Well, when I was working in the field it was common for gensets to be specified for 50 or 60Hz and easy for operators to change the output to suit, from one application to another. Any engine that couldn't cope with a slight overspeed to take it up to a 60Hz output was a pile of scrap in the first place and most certainly deserved no place in a genset maker's line-up.
What would happen from time to time was that a customer would specify a particular engine - like a Cummins, Gardner or Blackstone and we would supply it, while maybe having slight misgivings about it. There were favourite engines for certain customers and some of them might not have been up to the demands placed on them. In general though, we certainly had no problems with 60Hz sets popping their clogs early.

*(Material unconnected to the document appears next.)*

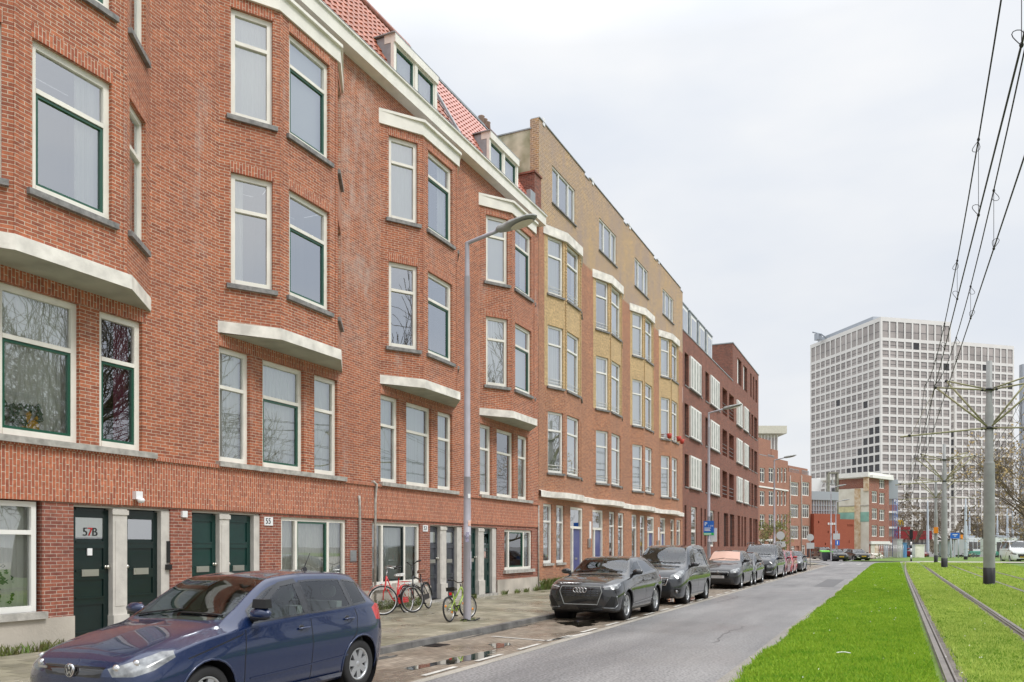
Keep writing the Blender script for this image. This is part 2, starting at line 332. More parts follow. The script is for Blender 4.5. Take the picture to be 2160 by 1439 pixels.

In the very early days of the North Sea oilfields it's possible the situation he described did happen, but that was before my time in it and I can't say for sure. Even then, the UK genset industry wasn't any stranger to the customers' need for a 60Hz set.
Aggreko did well by undercutting the competition, aggressive selling and offering terms and deals the others didnt, wouldn't or couldn't. Once Aggreko got to a certain size they were able to buy in bulk that the others couldn't (many smaller UK makers didn't have the turnover or spare cash to buy in and were often hampered by management that were half-dead).
That's all fine - just business and many of the other makers were asleep on their feet, thus allowing Aggreko to move in.
Doesn't change my opinion of them, though.